--- START OF DATASET RECORDS ---

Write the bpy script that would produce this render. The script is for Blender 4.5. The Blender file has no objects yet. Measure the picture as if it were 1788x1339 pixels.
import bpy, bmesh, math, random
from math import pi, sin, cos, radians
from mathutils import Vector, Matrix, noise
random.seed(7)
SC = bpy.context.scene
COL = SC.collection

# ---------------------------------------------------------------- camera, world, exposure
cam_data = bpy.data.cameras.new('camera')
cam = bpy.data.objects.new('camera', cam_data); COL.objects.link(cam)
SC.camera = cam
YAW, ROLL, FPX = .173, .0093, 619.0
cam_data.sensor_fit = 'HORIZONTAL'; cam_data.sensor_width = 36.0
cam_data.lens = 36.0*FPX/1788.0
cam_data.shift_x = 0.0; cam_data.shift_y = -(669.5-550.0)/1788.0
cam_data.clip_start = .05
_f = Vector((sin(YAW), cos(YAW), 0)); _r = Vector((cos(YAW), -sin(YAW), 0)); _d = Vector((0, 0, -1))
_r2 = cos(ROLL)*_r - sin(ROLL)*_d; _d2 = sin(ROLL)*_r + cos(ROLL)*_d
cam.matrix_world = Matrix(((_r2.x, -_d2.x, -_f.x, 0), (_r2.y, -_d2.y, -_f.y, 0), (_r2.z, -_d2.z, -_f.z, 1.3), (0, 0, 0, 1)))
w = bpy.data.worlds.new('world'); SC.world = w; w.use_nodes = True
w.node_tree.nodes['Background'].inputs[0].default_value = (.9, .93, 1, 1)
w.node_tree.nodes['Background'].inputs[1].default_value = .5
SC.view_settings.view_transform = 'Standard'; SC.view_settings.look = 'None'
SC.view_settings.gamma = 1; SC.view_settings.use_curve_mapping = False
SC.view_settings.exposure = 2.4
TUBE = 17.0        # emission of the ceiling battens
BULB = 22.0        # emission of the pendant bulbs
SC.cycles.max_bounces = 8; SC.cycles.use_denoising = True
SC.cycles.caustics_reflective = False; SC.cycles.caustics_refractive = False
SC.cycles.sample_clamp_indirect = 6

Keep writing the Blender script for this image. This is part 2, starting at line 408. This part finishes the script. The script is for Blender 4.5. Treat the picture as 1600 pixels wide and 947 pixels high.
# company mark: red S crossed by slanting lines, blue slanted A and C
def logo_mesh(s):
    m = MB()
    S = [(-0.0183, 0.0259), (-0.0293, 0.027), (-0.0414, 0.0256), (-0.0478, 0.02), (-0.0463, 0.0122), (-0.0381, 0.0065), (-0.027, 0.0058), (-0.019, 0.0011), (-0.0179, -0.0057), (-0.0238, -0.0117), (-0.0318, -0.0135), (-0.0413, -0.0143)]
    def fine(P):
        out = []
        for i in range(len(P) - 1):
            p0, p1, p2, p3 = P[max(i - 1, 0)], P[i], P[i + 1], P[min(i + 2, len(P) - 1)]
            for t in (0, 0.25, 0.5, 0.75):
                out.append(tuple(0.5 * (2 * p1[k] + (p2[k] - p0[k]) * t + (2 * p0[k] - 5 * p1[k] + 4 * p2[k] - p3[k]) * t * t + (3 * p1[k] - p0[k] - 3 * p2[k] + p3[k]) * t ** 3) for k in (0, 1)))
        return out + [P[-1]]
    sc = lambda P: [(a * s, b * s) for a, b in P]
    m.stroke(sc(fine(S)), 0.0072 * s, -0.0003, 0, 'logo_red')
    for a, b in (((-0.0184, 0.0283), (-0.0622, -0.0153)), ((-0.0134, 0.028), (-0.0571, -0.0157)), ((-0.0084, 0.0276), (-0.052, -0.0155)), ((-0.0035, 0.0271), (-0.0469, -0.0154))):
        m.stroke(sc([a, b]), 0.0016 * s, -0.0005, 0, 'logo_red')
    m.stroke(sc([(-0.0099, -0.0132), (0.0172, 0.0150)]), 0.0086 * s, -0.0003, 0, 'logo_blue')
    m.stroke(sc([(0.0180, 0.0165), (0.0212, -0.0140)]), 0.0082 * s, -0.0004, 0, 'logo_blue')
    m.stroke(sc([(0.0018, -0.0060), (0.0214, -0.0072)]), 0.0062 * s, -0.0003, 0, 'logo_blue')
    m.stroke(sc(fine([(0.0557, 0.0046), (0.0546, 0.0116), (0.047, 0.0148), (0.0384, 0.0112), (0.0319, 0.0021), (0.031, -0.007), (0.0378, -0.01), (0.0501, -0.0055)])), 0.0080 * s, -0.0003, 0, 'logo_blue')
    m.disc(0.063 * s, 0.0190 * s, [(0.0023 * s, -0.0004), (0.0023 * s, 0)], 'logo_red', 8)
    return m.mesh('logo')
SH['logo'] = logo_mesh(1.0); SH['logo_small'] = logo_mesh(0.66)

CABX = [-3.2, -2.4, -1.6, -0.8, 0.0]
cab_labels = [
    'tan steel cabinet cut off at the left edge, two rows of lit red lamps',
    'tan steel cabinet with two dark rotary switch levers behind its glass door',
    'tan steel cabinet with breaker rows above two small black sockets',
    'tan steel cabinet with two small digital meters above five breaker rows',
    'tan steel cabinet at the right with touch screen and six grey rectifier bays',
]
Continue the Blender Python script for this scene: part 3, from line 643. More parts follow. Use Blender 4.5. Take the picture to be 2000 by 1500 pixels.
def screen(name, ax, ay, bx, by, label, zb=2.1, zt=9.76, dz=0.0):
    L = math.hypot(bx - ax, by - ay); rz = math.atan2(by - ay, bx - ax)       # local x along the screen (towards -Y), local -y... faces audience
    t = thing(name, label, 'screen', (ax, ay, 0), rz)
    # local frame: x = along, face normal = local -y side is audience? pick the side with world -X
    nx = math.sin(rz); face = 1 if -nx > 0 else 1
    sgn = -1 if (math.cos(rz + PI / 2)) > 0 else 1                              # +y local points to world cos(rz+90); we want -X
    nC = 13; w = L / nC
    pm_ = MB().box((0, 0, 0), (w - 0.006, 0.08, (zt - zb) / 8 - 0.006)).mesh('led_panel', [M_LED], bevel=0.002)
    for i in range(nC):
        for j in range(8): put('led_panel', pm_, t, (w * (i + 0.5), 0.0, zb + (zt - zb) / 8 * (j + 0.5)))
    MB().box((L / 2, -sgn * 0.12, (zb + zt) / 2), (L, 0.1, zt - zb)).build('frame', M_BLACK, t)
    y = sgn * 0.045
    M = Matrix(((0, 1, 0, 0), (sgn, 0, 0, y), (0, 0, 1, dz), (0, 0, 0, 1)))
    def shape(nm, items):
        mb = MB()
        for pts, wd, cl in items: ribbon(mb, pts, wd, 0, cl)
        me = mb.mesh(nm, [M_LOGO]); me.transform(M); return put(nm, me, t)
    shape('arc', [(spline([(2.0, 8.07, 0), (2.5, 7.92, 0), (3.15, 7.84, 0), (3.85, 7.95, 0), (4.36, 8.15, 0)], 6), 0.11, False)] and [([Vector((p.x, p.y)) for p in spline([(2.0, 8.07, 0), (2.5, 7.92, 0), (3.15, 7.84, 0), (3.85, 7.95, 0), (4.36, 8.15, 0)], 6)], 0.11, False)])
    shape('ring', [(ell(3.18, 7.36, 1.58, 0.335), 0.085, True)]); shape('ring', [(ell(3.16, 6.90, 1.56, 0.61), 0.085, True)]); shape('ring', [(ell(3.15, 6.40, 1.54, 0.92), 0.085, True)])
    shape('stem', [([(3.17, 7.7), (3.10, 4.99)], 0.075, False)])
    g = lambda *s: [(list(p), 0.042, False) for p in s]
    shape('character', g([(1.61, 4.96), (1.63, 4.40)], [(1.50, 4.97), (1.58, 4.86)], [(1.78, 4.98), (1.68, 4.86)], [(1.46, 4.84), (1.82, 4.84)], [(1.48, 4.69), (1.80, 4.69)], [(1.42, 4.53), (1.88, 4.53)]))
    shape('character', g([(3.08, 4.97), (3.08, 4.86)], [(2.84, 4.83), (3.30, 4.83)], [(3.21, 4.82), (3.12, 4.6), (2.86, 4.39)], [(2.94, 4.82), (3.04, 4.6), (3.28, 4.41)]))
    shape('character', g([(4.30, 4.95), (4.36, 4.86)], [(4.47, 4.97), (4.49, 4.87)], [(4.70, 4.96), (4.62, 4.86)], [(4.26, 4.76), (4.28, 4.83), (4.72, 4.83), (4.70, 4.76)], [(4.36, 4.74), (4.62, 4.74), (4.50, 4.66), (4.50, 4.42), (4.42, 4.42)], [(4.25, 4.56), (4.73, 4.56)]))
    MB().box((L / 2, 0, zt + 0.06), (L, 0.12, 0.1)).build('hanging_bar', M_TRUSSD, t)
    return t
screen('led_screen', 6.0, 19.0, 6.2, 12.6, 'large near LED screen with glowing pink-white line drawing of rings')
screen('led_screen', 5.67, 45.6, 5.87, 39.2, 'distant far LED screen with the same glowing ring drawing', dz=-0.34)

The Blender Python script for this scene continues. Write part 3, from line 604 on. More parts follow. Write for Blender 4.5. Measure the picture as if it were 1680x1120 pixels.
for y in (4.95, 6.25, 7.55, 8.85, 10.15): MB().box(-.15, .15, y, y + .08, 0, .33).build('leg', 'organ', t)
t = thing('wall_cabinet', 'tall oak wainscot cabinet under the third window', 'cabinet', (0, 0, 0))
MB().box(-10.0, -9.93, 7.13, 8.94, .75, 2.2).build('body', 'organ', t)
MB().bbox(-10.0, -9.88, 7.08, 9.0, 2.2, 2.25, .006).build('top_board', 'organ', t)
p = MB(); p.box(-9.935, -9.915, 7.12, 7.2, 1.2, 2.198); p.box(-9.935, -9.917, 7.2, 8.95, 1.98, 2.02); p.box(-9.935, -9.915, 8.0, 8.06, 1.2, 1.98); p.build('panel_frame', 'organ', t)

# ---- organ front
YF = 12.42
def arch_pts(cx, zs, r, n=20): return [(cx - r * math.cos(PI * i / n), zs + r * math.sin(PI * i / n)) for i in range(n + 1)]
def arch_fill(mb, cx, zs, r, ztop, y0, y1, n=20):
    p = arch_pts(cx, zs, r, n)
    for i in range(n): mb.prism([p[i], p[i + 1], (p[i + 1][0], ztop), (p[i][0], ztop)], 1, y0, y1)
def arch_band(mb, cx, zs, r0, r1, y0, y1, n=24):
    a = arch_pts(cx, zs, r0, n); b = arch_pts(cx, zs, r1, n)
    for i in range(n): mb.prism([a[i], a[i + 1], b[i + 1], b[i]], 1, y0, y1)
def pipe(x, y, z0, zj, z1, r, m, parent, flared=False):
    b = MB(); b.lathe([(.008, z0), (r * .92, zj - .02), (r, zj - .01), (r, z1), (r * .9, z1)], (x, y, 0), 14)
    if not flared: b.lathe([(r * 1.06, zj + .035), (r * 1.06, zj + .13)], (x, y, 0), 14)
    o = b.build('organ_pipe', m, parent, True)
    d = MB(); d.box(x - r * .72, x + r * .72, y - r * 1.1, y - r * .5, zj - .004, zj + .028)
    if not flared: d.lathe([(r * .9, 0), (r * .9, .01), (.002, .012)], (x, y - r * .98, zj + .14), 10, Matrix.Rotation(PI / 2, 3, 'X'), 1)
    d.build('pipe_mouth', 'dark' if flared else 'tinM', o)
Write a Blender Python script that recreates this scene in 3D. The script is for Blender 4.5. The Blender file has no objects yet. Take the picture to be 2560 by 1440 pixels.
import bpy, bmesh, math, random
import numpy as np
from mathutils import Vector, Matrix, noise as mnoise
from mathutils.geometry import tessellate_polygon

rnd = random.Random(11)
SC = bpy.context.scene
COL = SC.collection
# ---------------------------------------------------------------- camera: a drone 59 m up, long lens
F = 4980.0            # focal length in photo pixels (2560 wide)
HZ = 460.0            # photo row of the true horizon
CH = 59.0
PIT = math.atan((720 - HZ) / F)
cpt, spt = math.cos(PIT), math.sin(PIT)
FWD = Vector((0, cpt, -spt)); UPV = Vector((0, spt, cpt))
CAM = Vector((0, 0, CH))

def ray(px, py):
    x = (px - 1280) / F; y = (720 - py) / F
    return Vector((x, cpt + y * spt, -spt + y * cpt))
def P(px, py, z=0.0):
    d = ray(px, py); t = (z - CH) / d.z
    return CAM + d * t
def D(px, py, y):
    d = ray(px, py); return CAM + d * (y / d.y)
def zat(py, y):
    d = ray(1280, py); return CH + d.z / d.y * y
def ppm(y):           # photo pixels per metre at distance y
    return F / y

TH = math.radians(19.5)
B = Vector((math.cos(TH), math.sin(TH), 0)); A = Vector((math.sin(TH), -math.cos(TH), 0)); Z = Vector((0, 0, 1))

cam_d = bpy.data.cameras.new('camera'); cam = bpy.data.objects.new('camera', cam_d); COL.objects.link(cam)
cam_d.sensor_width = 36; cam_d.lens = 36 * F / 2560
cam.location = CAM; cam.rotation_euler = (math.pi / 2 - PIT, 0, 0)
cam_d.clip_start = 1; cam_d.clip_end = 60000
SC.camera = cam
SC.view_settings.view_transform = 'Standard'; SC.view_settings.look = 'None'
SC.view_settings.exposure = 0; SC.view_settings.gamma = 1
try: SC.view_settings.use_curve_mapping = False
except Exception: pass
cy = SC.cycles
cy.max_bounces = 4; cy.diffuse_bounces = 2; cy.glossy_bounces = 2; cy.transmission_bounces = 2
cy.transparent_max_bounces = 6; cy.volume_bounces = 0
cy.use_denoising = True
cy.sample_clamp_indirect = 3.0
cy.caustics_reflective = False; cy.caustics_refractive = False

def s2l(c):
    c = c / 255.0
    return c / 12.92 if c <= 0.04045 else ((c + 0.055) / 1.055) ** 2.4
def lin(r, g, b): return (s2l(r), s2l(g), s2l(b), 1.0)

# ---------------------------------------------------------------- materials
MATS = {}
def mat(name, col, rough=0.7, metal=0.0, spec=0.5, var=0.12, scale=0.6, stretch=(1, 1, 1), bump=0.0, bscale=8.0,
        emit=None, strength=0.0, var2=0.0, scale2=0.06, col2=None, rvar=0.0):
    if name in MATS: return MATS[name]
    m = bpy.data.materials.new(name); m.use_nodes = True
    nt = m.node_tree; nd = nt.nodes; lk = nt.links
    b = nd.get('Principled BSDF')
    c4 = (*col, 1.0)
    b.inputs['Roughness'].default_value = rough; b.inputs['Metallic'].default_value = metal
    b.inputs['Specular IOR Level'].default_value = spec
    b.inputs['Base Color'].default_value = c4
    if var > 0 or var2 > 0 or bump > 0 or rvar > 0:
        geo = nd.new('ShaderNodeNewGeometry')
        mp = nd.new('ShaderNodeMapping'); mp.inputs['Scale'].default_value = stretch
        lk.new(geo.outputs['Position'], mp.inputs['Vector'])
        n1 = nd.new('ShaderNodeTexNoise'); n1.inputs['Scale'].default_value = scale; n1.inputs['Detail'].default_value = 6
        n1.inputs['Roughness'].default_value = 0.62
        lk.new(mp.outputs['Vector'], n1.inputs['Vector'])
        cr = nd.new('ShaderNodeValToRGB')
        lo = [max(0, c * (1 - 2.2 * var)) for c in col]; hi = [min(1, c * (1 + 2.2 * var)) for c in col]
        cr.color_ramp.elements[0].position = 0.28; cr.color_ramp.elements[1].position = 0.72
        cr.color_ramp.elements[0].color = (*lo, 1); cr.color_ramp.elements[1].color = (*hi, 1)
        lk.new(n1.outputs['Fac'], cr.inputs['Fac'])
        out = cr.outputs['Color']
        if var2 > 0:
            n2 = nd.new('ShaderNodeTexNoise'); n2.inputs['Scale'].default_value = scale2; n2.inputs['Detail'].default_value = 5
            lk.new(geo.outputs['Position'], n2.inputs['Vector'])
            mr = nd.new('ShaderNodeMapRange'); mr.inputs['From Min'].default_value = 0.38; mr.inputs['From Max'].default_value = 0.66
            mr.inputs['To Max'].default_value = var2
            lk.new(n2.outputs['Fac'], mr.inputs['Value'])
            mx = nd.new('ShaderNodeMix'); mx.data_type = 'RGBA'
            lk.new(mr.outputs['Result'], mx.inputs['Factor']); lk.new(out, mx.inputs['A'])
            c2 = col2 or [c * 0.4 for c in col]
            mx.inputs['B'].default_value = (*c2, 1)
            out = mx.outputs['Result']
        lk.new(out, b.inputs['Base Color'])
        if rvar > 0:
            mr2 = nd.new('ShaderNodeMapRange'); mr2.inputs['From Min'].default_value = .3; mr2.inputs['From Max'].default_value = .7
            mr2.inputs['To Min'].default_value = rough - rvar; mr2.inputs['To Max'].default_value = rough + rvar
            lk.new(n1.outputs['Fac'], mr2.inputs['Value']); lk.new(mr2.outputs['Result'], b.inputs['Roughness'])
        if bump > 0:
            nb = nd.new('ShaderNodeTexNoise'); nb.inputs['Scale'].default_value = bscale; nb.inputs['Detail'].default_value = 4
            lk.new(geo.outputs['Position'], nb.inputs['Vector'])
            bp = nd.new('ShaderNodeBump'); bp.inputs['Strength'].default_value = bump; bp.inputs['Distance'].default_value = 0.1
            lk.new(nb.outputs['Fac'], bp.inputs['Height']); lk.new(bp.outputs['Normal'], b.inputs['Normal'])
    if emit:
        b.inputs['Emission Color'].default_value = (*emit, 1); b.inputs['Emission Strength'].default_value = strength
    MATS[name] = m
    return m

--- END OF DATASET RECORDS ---

PROBLEM REQUIREMENTS - What you return should be the lines from the start of the data through the line with "SC.cycles.sample_clamp_indirect = 6", quoted exactly and nothing more.

RIGHT ANSWER -
Write the bpy script that would produce this render. The script is for Blender 4.5. The Blender file has no objects yet. Measure the picture as if it were 1788x1339 pixels.
import bpy, bmesh, math, random
from math import pi, sin, cos, radians
from mathutils import Vector, Matrix, noise
random.seed(7)
SC = bpy.context.scene
COL = SC.collection

# ---------------------------------------------------------------- camera, world, exposure
cam_data = bpy.data.cameras.new('camera')
cam = bpy.data.objects.new('camera', cam_data); COL.objects.link(cam)
SC.camera = cam
YAW, ROLL, FPX = .173, .0093, 619.0
cam_data.sensor_fit = 'HORIZONTAL'; cam_data.sensor_width = 36.0
cam_data.lens = 36.0*FPX/1788.0
cam_data.shift_x = 0.0; cam_data.shift_y = -(669.5-550.0)/1788.0
cam_data.clip_start = .05
_f = Vector((sin(YAW), cos(YAW), 0)); _r = Vector((cos(YAW), -sin(YAW), 0)); _d = Vector((0, 0, -1))
_r2 = cos(ROLL)*_r - sin(ROLL)*_d; _d2 = sin(ROLL)*_r + cos(ROLL)*_d
cam.matrix_world = Matrix(((_r2.x, -_d2.x, -_f.x, 0), (_r2.y, -_d2.y, -_f.y, 0), (_r2.z, -_d2.z, -_f.z, 1.3), (0, 0, 0, 1)))
w = bpy.data.worlds.new('world'); SC.world = w; w.use_nodes = True
w.node_tree.nodes['Background'].inputs[0].default_value = (.9, .93, 1, 1)
w.node_tree.nodes['Background'].inputs[1].default_value = .5
SC.view_settings.view_transform = 'Standard'; SC.view_settings.look = 'None'
SC.view_settings.gamma = 1; SC.view_settings.use_curve_mapping = False
SC.view_settings.exposure = 2.4
TUBE = 17.0        # emission of the ceiling battens
BULB = 22.0        # emission of the pendant bulbs
SC.cycles.max_bounces = 8; SC.cycles.use_denoising = True
SC.cycles.caustics_reflective = False; SC.cycles.caustics_refractive = False
SC.cycles.sample_clamp_indirect = 6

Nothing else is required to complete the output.